Richard Bruton, Fine Gael deputy leader and finance spokesman, said an internal AIB candidate inevitably, will be scrutinised more than others. "The taxpayer is a big player and that has to be reflected in the way that the bank is run," said Bruton. But he warned that the AIB appointment was being made in a vacuum, with the local regulators failing to set out the attributes required of new directors of state-guaranteed Irish banks. "That is slow coming and the same people are still in situ in the regulatory structure," he said.


People with intimate knowledge of the workings of AIB also say that, though little acknowledged, the bank will be slimmed drastically in the coming years. Stripped of its bad property loans, AIB may look more like a retail and mortgage bank, with capital markets continuing to make money on the back of the normal retail operations. Some expert observers wryly say that paying €500,000 could be big enough remuneration for a new AIB boss who will inevitably be a corporate undertaker.


AIB has already crossed the strategic line by admitting that its large minority stake in M&T in the US and its Polish operations could be sold.
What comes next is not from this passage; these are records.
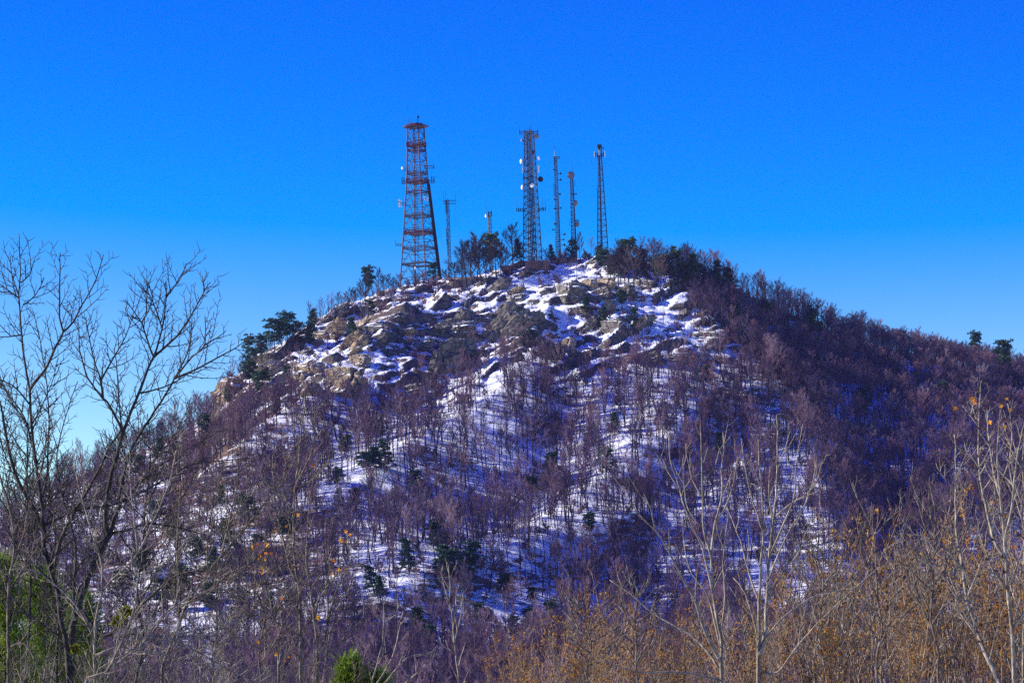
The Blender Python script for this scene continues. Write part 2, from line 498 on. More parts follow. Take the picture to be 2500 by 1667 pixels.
M['hut_brown'] = make_plain('brown_hut_wall', (0.20, 0.105, 0.075), 0.8, 0.0, 0.2)
M['hut_roof'] = make_plain('hut_roof', (0.13, 0.10, 0.09), 0.8, 0.0, 0.15)
M['door'] = make_plain('hut_door', (0.07, 0.07, 0.075), 0.6)

# ------------------------------------------------------------------ terrain sheet
def graded(a, b, fine_a, fine_b, step):
    core = list(np.arange(fine_a, fine_b, step))
    lo, d = [], step; x = fine_a
    while x > a:
        d *= 1.22; x -= d; lo.append(x)
    hi, d = [], step; x = core[-1]
    while x < b:
        d *= 1.22; x += d; hi.append(x)
    return np.array(lo[::-1] + core + hi)

gx = graded(-2600, 2600, -205, 225, 0.85)
gy = np.concatenate([[-400, -150, -40, 0, 15, 28, 38, 48, 60, 75, 95, 120, 150, 190, 240, 300, 360, 420, 470], graded(500, 4200, 560, 1050, 0.85)])
gy = np.unique(gy[(gy >= -400)])
GX, GY = np.meshgrid(gx, gy)
GZ = H(GX, GY)
# far away the land lies level
fade = np.maximum(smooth(230, 900, np.abs(GX)), smooth(1120, 1800, GY))
GZ = GZ * (1 - fade) + fade * np.where(GY < 300, GZ, -35 + 10 * fbm(GX / 900, GY / 900, 3, 81))
nx, ny = len(gx), len(gy)
verts = np.stack([GX, GY, GZ], -1).reshape(-1, 3)
ii = (np.arange(ny - 1)[:, None] * nx + np.arange(nx - 1)[None, :]).reshape(-1)
quads = np.stack([ii, ii + 1, ii + nx + 1, ii + nx], -1)
me = bpy.data.meshes.new('hillside')
me.vertices.add(len(verts)); me.vertices.foreach_set('co', verts.reshape(-1))
me.loops.add(len(quads) * 4); me.loops.foreach_set('vertex_index', quads.reshape(-1).astype(np.int32))
me.polygons.add(len(quads)); me.polygons.foreach_set('loop_start', np.arange(0, len(quads) * 4, 4, dtype=np.int32))
me.polygons.foreach_set('use_smooth', np.ones(len(quads), bool))
me.update(calc_edges=True)
RK = rocky(GX, GY)
UU, VV = proj(GX, np.maximum(GY, 50), GZ)
snowc = 0.5 + 0.45 * fbm(GX / 38, GY / 38, 3, 91)
snowc = snowc + 0.36 * np.exp(-(((UU - 1420) / 260) ** 2 + ((VV - 720) / 110) ** 2))
snowc = snowc + 0.18 * np.exp(-(((UU - 1250) / 300) ** 2 + ((VV - 1150) / 200) ** 2))
snowc = snowc - 0.04 * RK
snowc = snowc - 0.45 * smooth(1720, 1900, UU) * smooth(1000, 860, VV)
snowc = snowc - 0.5 * smooth(480, 300, GY)
snowc = snowc - 0.24 * smooth(1000, 650, UU) * (1 - RK)
for nm, arr in (('rocky', RK), ('snow', np.clip(snowc, 0, 1))):
    at = me.attributes.new(nm, 'FLOAT', 'POINT')
    at.data.foreach_set('value', arr.reshape(-1).astype(np.float32))
me.materials.append(M['ground'])
hill = tag(link('hillside', me), 'snow-streaked mountainside with ledges, spurs and leaf litter', None, None, 'structure')

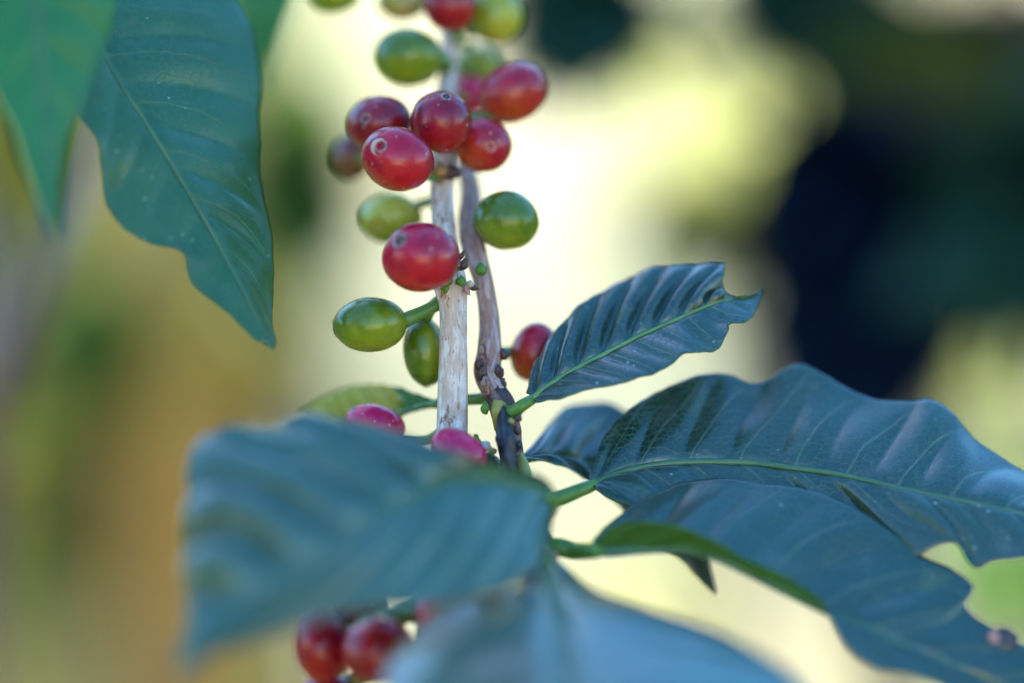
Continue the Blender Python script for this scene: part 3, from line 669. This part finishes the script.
make_leaf('leaf', [
    (436, 403, 10, 437, 401, 10, 436, 405, 10),
    (422, 405, 12, 423, 395, 12.6, 420, 410, 12),
    (402, 411, 15, 403, 388, 16.2, 396, 421, 15),
    (380, 419, 18, 380, 384, 19.8, 374, 434, 18),
    (358, 424, 21, 354, 385, 23.1, 352, 440, 21),
    (338, 420, 24, 335, 391, 25.8, 334, 436, 24),
    (320, 414, 27, 320, 399, 28.2, 320, 424, 27),
    (302, 411, 30, 302, 410, 30, 302, 412, 30)],
    (M_leaf_yellow, M_under), db, flip=True, NV=8, bulge=.0009, pet=[(490, 397, 4), (478, 399, 7), (458, 400, 9)], pet_r=(1.3, 1.0), mid_r=(.9, .3), label='yellowing leaf half hidden behind the pale stem')
make_leaf('leaf', [
    (553, 499, -22.5, 553, 493, -19.3, 552, 526, -23.6),
    (534, 489, -27, 536, 480, -23, 551, 546, -31.9),
    (505, 480, -31.5, 512, 477, -28.9, 538, 566, -40),
    (478, 476, -36, 482, 473, -33.4, 508, 586, -47.2),
    (448, 480, -40.5, 452, 450, -31.8, 482, 590.5, -51.7),
    (418, 492, -45, 412, 430, -28.9, 445, 598, -56.2),
    (390, 508, -49.5, 375, 421, -27.7, 405, 600, -60.7),
    (362, 526, -54, 338, 411, -31.2, 362, 602, -63.6),
    (335, 545, -58.5, 300, 409, -35.7, 325, 612, -67),
    (308, 564, -63, 262, 420, -40.2, 290, 624, -70.6),
    (282, 583, -66, 226, 420, -43.2, 262, 636, -72.7),
    (258, 601, -69, 198, 436, -46.2, 240, 645, -74.5),
    (238, 617, -72, 180, 475, -49.2, 222, 652, -76.4),
    (220, 631, -75, 182, 535, -52.2, 208, 657, -78.3),
    (204, 645, -76.5, 188, 585, -60.9, 198, 662, -78.7),
    (190, 658, -78, 184, 630, -69.7, 188, 668, -79.3),
    (176, 674, -79.5, 175, 672, -77.1, 177, 675, -79.6)],
    (M_leaf_near, M_under), db, flip=True, NV=8.5, sweep=2.4, bulge=.0064, bulge2=.0011, pet=[(541, 520, -10), (550, 508, -16)], pet_r=(1.8, 1.5), mid_r=(1.1, .4), sub=8,
    label='big blurred leaf in front, ribbed with blue sheen, covering the stems', midmat=M_mid_dull, cup=-.002)
make_leaf('leaf', [
    (546, 556, -20.9, 540, 556, -20.9, 556, 556, -20.9),
    (548, 572, -31.7, 483, 572, -29, 594, 582, -29),
    (552, 595, -45.2, 440, 590, -39.8, 644, 592, -37.1),
    (556, 622, -58.7, 408, 612, -53.3, 704, 600, -47.9),
    (560, 652, -72.2, 380, 645, -66.8, 772, 628, -61.4),
    (566, 690, -85.7, 385, 690, -80.3, 822, 668, -74.9),
    (572, 730, -96.5, 385, 740, -93.8, 837, 715, -88.4),
    (578, 780, -107.3, 400, 790, -104.6, 822, 770, -101.9),
    (584, 840, -115.4, 450, 845, -115.4, 762, 840, -112.7),
    (590, 920, -120.8, 588, 920, -120.8, 614, 920, -120.8)],
    (M_leaf_near, M_under), db, flip=True, NV=8, sweep=.9, bulge=.0008, pet=[(543, 549, -11)], pet_r=(1.6, 1.4), mid_r=(1.1, .4), sub=8,
    label='very blurred leaf rising from the bottom edge', midmat=M_mid_dull, cup=-.006)

bud(db, 1003, 641, -20.5, 14, M_black, 61, .12, (0, .1, 1), name='damage_spot', label='purple-black eaten patch near the leaf tip')
bud(db, 994, 637, -21, 6, M_scar, 62, .12, (0, .1, 1), name='damage_spot')
# ------------------------------------------------------------------ hanging leaves, upper left
hl = make_leaf('coffee_leaf', [
    (60, -95, 0, 62, -95, 0, 58, -95, 0),
    (66, -60, -2, 110, -85, 8, 45, -50, -4),
    (76, -20, -4, 165, -60, 14, 50, -10, -9),
    (90, 20, -5, 210, -25, 18, 60, 40, -13),
    (105, 55, -6, 240, 5, 19, 68, 80, -15),
    (120, 82, -7, 256, 38, 18, 76, 112, -15),
    (140, 112, -7, 261, 80, 16, 94, 138, -15),
    (158, 140, -8, 259, 120, 13, 101, 168, -15),
    (175, 167, -8, 258, 155, 11, 104, 200, -15),
    (193, 197, -8, 261, 190, 9, 122, 228, -15),
    (211, 228, -8, 268, 228, 7, 153, 246, -14),
    (226, 255, -8, 272, 262, 4, 183, 252, -13),
    (240, 281, -9, 274, 293, 1, 192, 283, -13),
    (252, 305, -9, 276, 315, -3, 221, 307, -12),
    (262, 326, -9, 279, 332, -6, 247, 332, -11),
    (269, 341, -10, 279, 343, -8, 263, 345, -10),
    (273, 348, -10, 274, 348, -10, 272, 348, -10)],
    (M_leaf_young, M_under), None, NV=10, sweep=1.2, bulge=.0011, bulge2=.0006, pet=[(40, -190, 8), (52, -140, 4)], mid_r=(1.0, .3), sub=9, midmat=M_mid_dull)
tag(hl, 'large glossy dark green leaf hanging at the upper left, wavy edged', 'leaf', 'hanging leaves at the upper left')
hl = make_leaf('coffee_leaf', [
    (20, -140, -40, 22, -140, -40, 18, -140, -40),
    (26, -90, -42, 75, -100, -34, -30, -80, -45),
    (32, -40, -43, 112, -50, -32, -48, -20, -48),
    (38, 20, -44, 117, 10, -33, -30, 40, -50),
    (42, 70, -45, 100, 58, -36, -8, 88, -50),
    (46, 115, -46, 82, 105, -40, 12, 128, -50),
    (50, 155, -47, 71, 148, -43, 26, 165, -50),
    (54, 195, -48, 65, 190, -46, 40, 200, -50),
    (56, 222, -49, 61, 221, -48, 51, 225, -50),
    (58, 240, -50, 59, 240, -50, 57, 240, -50)],
    (M_leaf_bright, M_under), None, NV=8, bulge=.0008, pet=[(8, -240, -36), (14, -190, -38)], mid_r=(1.0, .4), sub=8, midmat=M_mid_dull)
tag(hl, 'blurred brighter green leaf tip hanging in the top left corner', 'leaf', 'hanging leaves at the upper left')
hl = make_leaf('coffee_leaf', [
    (250, -200, 70, 252, -200, 70, 248, -200, 70),
    (255, -150, 72, 290, -150, 82, 222, -145, 66),
    (260, -90, 74, 308, -85, 86, 210, -85, 68),
    (264, -30, 76, 305, -25, 86, 220, -25, 70),
    (266, 20, 78, 290, 22, 84, 240, 24, 74),
    (266, 60, 80, 277, 62, 83, 254, 62, 78),
    (265, 95, 82, 266, 95, 82, 264, 95, 82)],
    (M_leaf_bright, M_under), None, NV=8, bulge=.0008, pet=[(246, -260, 68), (248, -230, 69)], mid_r=(1.0, .4), sub=8, midmat=M_mid_dull)
tag(hl, 'faint blurred olive leaf behind the large hanging leaf', 'leaf', 'hanging leaves at the upper left')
If disposals are being considered, AIB could quietly also put up for sale its First Trust Bank in the North and AIB in Britain.


The need to clean up the bank, added to the severity of the slump, means AIB will be doing little in commercial lending here for several years.


Worldwide, bankers are recognising the fact that, while built with private-sector finance, banks are as much a part of the country's infrastructure as roads and airports and need to be treated accordingly.


Consequently, the appointment of a new boss at AIB is important not only to the bank's investors but to the country.


Despite keeping up appearances, AIB's appointment of a new chief executive is no ordinary succession search.